Disons le sans ambages : le je a besoin du jeu. Non, rassurez-vous, pas besoin d’aspirine, juste d’un peu d’indulgence pour autrui et surtout pour soi même. C’est le même Pascal qui « tacle » l’imagination en la traitant de « maîtresse d’erreur et fausseté », et qui suggère le pari le plus astucieux jamais conçu : parier sur l’alliance avec un Dieu intrinsè quement bon, malgré le mal ambiant, seule façon d’échapper à notre misère sans Lui. Bref, on ne peut pas ne pas jouer.

 

L’enfant joue pour découvrir ses facultés en les exerçant. Il s’étonne du spectacle de ses petites mains ; c’est pourtant lui qui les anime. Il découvre l’immense attrait du jeu dont l’autre fait ses délices. Son monde intérieur se meuble d’images. Ces images représentent les « objets », animés ou inanimés, de son quotidien. Petit à petit se constitue un monde d’images mentales personnelles. Platon se méfie des images, et des poètes, dont il invite sa République à se méfier. Les copies du Réel sont-elles fidèles ou trompeuses ? Pascal, Descartes (en rationaliste) , Montaigne (en stoïcien) mettent en doute la fiabilité des images, que ce soit sous l’angle de l’illusion qui trompe, ou celui de l’étroitesse qui condamne. Car, précise Pascal, « l’imagination est d’autant plus fourbe qu’elle ne l’est pas toujours ». Mais Aristote, comme toujours, trouve la ligne de crête entre deux excès : l’imagination (phantasia) et la lumière (phos) ont la même racine étymologique. Dénoncer l’imagination, c’est se priver du moyen de connaître. La scholastique thomiste confirme ce préalable. Plus tard, l’abbé philosophe Malebranche reprendra à sainte Thérèse d’Avila l’aphorisme bien connu : « L’imagination est la folle du logis ». Le débat reprend à chaque génération.
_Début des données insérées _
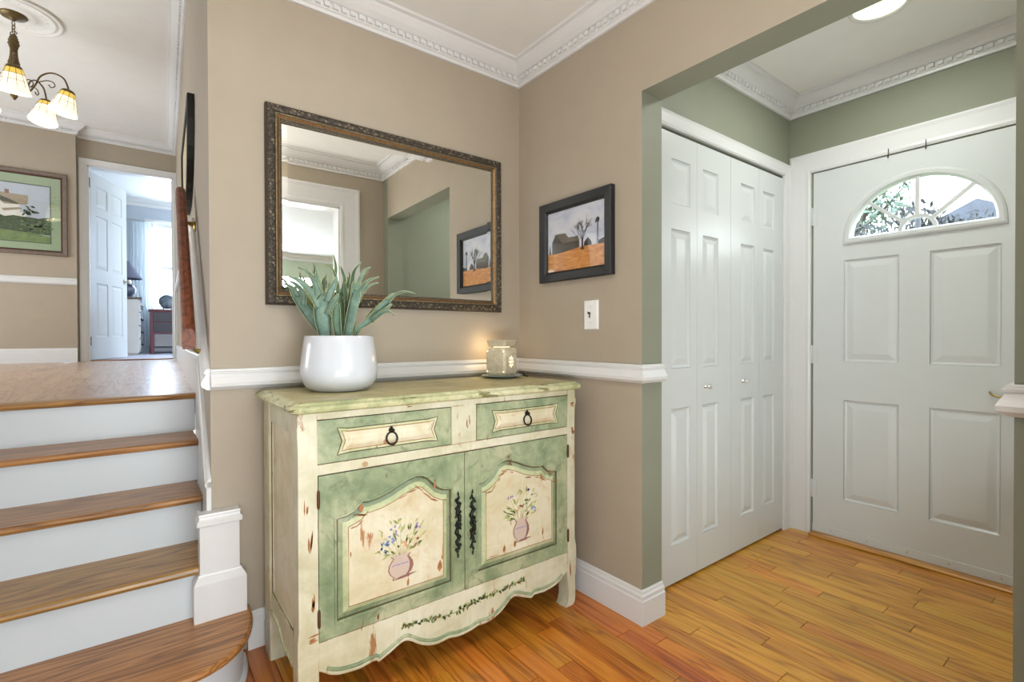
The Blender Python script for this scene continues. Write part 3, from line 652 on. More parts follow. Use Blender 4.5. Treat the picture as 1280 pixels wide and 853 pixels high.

En grandissant, on devient sérieux. On prend donc le jeu au sérieux. Car on s’aperçoit assez vite que la vie est perpétuellement imaginée avant d’être vécue, et habituellement ressassée mentalement quand ça s’est mal passé. Cette vie mentale qui ne nous quitte jamais, c’est cette « durée » chère à Bergson, cette continuité de la personne qui va au-delà d’une « nature » animale et commune (au demeurant incontestable), pour trouver son déploiement dans une construction symbolique. Il est dans la nature de l’homme d’avoir à se construire. Cette construction a besoin d’images. Elle ne se fait pas sans modèles ; elle ne forge pas un adulte sans la liberté du jeu.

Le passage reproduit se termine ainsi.